Opinión

Memoria de las memorias

Ayer me despedí de Manuel Abad. Los tanatorios suelen ser fríos e impersonales, una sala en la que la parca nos recuerda que, aunque no sea invitada a nuestra mesa, comerá de nuestro plato y brindará sin que nadie levante la copa.

Las condolencias, las lágrimas del rocío que no veremos en el último amanecer, los abrazos, las palabras que escribimos en el libro de despedida como un último aliento, como un epitafio improvisado que resuma ochenta años en una frase.

"Docendo díscitur" (enseñando se aprende) fue lo que dibujé con la tinta de un bolígrafo esquivo que no se decide a ser el que sellará la imagen que recordaremos esa tarde de otoño.

Conocí al profesor por su hija Paloma y por Pedro, un buen amigo que lo atendía cuando la ayuda cotidiana es imprescindible y los cuidados forman parte del aire que respiramos. La vejez nos va pidiendo apoyos. Nos hacemos lentamente dependientes aunque nos resistamos a reconocerlo.

Una buena tarde acompañé a Pedro a casa de Don Manuel Abad y allí, en una pequeña charla, supimos que teníamos muchas cosas que decirnos pero que la mirada, la voz, los ojos atentos y esa sabiduría ganada con los años nos emplazaba a una conversación pendiente que no podría esperar. La lluvia de gatos parecían goteras en toda la casa. Lo rodeaban como si Don Manuel fuera un Dios egipcio.
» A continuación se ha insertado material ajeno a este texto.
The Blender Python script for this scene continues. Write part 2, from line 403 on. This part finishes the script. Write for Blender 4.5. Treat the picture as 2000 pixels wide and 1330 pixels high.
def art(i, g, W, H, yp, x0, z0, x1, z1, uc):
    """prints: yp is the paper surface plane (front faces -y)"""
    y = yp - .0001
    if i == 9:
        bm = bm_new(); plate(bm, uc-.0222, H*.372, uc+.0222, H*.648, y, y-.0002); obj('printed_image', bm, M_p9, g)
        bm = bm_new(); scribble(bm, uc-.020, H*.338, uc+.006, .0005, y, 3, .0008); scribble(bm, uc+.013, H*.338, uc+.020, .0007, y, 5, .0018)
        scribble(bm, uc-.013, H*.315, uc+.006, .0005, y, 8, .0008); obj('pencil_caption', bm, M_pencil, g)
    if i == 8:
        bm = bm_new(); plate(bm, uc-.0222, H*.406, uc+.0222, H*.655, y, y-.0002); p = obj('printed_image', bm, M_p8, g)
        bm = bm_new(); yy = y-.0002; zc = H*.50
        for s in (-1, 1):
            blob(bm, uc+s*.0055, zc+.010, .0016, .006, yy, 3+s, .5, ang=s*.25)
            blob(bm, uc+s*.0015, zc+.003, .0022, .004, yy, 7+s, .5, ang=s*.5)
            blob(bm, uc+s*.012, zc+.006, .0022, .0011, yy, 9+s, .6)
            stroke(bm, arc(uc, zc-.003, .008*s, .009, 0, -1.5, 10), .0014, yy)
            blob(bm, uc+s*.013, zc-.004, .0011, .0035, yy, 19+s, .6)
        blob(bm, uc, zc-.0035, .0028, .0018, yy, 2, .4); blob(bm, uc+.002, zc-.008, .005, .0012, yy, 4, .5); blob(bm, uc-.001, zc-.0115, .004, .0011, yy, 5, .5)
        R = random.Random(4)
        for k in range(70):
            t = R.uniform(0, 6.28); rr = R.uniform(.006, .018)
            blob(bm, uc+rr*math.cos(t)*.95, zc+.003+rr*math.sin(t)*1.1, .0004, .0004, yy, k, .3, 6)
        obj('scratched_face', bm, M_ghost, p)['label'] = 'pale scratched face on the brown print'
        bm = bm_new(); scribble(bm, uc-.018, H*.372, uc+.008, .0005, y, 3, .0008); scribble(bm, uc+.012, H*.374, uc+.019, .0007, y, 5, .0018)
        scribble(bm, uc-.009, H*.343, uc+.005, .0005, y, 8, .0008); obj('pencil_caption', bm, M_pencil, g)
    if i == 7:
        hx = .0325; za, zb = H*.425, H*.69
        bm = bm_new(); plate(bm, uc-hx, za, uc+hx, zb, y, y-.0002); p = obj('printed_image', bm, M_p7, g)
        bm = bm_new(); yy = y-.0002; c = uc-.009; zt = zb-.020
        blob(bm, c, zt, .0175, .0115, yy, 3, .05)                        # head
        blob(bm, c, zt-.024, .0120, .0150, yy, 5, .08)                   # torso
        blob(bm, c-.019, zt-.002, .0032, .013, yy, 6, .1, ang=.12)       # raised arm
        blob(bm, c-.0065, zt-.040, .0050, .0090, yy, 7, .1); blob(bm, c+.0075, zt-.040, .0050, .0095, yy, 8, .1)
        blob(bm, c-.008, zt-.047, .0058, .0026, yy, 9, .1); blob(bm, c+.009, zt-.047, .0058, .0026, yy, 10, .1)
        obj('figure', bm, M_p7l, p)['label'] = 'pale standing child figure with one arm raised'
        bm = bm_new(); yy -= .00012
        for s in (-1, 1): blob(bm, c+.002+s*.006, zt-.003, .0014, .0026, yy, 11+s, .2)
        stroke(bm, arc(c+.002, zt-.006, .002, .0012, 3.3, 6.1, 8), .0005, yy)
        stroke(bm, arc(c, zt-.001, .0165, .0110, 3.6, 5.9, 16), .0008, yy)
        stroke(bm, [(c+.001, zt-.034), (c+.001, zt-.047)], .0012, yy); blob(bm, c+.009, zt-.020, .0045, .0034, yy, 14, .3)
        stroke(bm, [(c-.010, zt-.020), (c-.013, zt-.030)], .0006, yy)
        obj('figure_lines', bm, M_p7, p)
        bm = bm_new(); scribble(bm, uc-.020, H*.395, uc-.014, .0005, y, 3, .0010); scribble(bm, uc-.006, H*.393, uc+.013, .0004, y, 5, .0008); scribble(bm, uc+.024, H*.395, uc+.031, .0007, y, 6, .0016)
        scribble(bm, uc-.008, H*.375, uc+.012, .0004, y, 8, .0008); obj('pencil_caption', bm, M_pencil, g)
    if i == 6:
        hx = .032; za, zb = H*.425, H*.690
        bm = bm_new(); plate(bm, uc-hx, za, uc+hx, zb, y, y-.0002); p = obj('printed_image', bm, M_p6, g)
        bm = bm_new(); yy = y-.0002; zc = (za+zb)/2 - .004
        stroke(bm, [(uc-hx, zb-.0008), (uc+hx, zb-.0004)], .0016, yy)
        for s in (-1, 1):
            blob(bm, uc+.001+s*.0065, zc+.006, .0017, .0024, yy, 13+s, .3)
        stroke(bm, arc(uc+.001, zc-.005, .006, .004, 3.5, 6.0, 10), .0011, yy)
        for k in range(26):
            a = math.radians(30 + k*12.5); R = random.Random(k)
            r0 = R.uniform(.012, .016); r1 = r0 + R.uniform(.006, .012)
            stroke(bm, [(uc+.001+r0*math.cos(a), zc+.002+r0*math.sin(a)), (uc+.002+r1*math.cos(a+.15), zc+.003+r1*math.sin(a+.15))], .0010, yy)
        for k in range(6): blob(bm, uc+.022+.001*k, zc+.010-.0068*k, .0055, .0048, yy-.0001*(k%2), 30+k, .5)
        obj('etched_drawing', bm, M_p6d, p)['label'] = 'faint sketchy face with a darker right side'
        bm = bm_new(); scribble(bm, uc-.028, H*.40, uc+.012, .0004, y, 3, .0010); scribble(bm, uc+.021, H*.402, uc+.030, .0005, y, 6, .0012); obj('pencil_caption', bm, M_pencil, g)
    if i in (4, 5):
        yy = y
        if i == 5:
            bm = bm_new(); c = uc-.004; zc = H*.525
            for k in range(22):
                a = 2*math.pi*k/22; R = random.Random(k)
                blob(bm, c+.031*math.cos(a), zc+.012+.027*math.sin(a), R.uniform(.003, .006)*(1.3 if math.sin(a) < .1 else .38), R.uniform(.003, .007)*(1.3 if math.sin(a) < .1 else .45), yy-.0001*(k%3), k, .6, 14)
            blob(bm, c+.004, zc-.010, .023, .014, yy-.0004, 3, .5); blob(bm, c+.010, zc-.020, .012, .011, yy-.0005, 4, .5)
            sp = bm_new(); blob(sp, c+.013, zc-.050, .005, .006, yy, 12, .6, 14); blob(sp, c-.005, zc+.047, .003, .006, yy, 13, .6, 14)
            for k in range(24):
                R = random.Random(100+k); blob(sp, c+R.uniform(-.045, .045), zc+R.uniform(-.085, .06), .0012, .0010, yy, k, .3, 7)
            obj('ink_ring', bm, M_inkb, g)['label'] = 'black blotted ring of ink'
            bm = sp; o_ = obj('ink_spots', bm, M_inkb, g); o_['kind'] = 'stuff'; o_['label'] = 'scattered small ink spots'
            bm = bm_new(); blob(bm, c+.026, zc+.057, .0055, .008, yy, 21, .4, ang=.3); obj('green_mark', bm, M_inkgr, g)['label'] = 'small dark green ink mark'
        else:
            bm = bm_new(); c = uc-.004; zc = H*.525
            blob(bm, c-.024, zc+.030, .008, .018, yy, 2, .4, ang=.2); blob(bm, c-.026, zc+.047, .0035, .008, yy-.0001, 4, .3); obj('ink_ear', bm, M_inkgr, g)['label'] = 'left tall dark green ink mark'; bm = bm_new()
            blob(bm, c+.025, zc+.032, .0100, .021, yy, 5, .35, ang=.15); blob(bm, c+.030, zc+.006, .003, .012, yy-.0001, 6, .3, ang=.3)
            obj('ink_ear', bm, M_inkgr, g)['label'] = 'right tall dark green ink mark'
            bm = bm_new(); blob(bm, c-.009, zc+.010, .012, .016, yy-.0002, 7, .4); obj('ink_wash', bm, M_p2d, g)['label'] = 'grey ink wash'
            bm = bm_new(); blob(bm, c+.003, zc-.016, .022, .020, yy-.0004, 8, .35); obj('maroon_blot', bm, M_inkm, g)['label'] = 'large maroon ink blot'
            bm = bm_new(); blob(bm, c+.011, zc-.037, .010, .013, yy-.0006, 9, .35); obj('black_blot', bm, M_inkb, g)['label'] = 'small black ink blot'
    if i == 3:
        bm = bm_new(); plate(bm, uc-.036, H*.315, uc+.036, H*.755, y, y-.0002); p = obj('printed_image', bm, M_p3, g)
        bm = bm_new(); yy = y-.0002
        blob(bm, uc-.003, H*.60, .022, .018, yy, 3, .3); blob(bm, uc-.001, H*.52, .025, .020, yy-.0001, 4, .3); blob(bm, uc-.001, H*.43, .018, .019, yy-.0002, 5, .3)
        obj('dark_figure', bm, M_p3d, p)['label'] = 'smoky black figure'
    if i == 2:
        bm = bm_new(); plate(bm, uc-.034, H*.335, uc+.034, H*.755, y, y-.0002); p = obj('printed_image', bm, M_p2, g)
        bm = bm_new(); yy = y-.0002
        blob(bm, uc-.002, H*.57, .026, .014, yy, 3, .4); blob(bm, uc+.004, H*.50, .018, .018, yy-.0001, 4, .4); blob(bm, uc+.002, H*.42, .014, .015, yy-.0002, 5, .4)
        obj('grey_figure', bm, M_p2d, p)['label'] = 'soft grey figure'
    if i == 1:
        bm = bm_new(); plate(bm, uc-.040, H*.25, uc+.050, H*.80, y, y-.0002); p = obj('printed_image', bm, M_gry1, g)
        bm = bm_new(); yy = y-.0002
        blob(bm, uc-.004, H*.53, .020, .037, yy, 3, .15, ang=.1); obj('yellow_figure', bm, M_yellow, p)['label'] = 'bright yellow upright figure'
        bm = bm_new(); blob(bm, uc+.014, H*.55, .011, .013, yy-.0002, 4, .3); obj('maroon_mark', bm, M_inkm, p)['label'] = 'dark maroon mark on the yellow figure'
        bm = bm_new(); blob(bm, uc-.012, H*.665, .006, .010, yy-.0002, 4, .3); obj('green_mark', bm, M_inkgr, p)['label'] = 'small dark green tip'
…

No volví a verlo, ya supe por Pedro y por su hija la evolución de los últimos días hasta que se dejó llevar renunciando a un combate inútil con el destino.

Amaba la música clásica, la literatura, el arte, la enseñanza y el compromiso político ¡Siempre a la izquierda!

Les decía a sus universitarios que las cosas que más valen son las que pasan desapercibidas. "Coged las rosas mientras podáis; mañana estarán marchitas”.

"Lean a Juan Ramón y acaricien a Platero, busquen el Olmo viejo y las lluvias de abril, viajen con Federico acompañando a Antonio Torres Heredia, besen los labios de fresa de aquella princesa de Rubén Darío y lloren el olvido habitado por Cernuda en los vastos jardines sin aurora".

Tal vez Don Manuel era como el profesor John Keating en la película 'El club de los poetas muertos' siendo el profesor que todos hemos querido tener: inspirador, inconformista, libre pensador.

Cuando vuelva al Museo del Prado visitaré Las Meninas y sonará la novena sinfonía de Beethoven. Me sentaré a su lado si visito una playa desierta mientras despliega el tocadiscos a pilas y me invita a una onza de chocolate negro.

"Llegó la hora de cerrar los libros; de abrir las ventanas y desplegar las alas", como una mariposa intrépida. Esa mariposa se posará en las manos abiertas de su nieta Marina que la dejará ir porque no nos pertenece.

Gaudeamus igitur profesor.

Seguirá sonando El Cañonazo de las 12 aunque no estés. Las ausencias también lanzan cañonazos hacia la memoria.